Consider too that in the Cabinet changes in May last year, 11 out of 14 ministries had new ministers.

There are advantages in fresh brooms sweeping clean of course; and renewal is the essence of any successful political party - the Prime Minister last May said he had set himself the goal of handing over to a new leadership by 2020.

But experience matters. Strong domain knowledge of complex issues like infocommunications or finance or trade or social policy helps keep a ministry and its regulators ahead of industry and social trends. Experience and well- honed political judgment give a politician a sense of how a policy will be received.

So while there might be an imperative to induct fresh blood into the Cabinet, the effect of having a relatively inexperienced Cabinet requires the new team to find ways to work together to minimise potential weaknesses and blind spots. A balance has to be struck between letting new ministers have a free hand and providing guidance for continuity.

Smart ministers will thus turn to more seasoned Cabinet and parliamentary colleagues, permanent secretaries and long-serving staff for advice and counsel.

In addition, ministers and ministries have to break out of vertical silos and forge more horizontal collaboration, either in an oversight or cooperative capacity.
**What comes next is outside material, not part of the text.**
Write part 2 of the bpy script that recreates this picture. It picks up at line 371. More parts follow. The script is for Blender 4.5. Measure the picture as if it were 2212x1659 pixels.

Ministers should be encouraged to routinely cross turf, overstep boundaries and challenge each other's viewpoints. The Cabinet has to become both more collegial and competitive: collegial in working together and competitive in argument and challenges to existing paradigms.
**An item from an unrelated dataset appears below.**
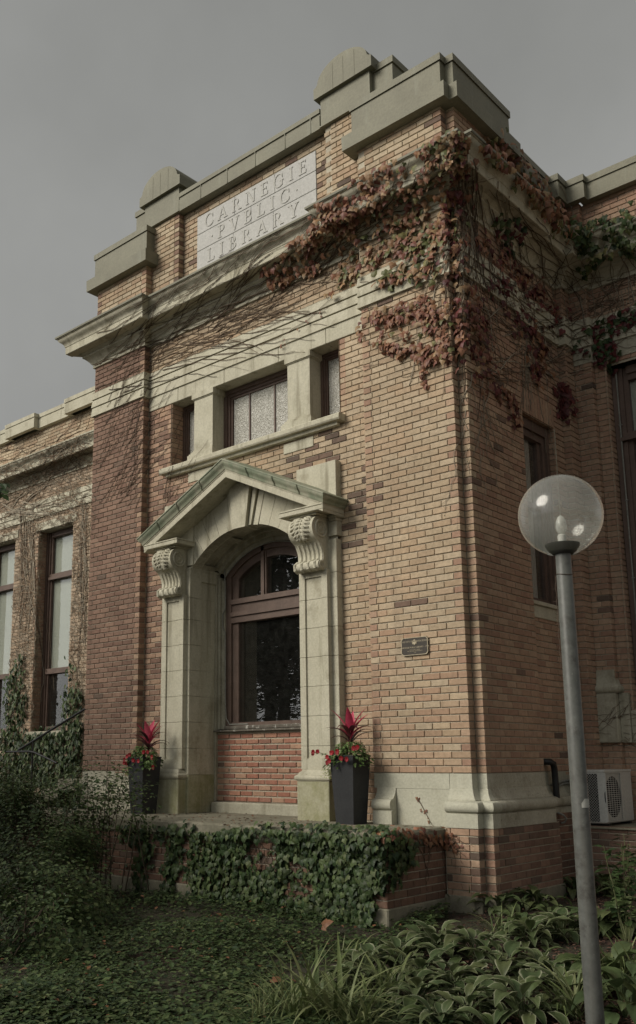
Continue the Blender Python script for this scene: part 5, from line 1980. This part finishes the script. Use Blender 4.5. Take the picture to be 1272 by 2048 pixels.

Without such a cut-and-thrust process and the discipline of peer review of policies, there is a significant risk that a Cabinet with so many newbies will stumble badly.

There is an object lesson from arguably the most serious policy and political misstep of the last decade: which was to let the foreign population rise at a pace faster than the nation's infrastructure and its citizens can cope with.

An outsider can only speculate that the failure arose in part because of a silo mindset, with the different arms of Government not talking enough to each other. The dots were not connected.

To be fair to the PAP Government, it has worked hard since to slow down the flow of foreigners, and tackle the shortages in housing and public transport.

Many issues facing Singapore today are of a cross-sectoral nature that will require much discussion, sharing of information and connecting of the dots. The new Cabinet needs to develop strong networks within and across ministries to work on these.

Two issues confronting Singapore bear highlighting.

The first is the anxiety among a growing group of Singaporeans over an opportunity gap, the sense that the rich and well-connected have a better chance of success in school and at work than the poor with no connections.

Is this just perception or is there some basis for such a view? The issue requires careful, honest analysis. If the problem goes beyond perception, then reviews of policies are called for, in education, community development, housing, finance and manpower, among others.

The second big challenge is the need to improve social safety nets. The existing system premised on individual and family responsibility is under strain when the dependency ratio is shrinking; and when stagnating wages and rising asset prices make it harder for the young to fend for themselves, let alone care for their elderly.

Mr Chan's new MSF has been given the explicit objective of "strengthening families and social safety nets". But it cannot just be MSF's task, since a thorough review requires changes covering manpower, education, health and MCCY, to begin with.

Some have dismissed the Cabinet changes as a public relations exercise. On the opposite end, others think the new Cabinet with younger men from the digital era heralds a new phase of engagement between Government and people. All that may be so, but communication and engagement matter only up to a certain extent. Beyond emotional engagement, the substance of policies matters.

On this, it has to be all hands - veteran and newbie - on deck. You can't sell a policy successfully unless it has been properly cooked. And on this, to borrow from that old phrase, more cooks may make for better recipes.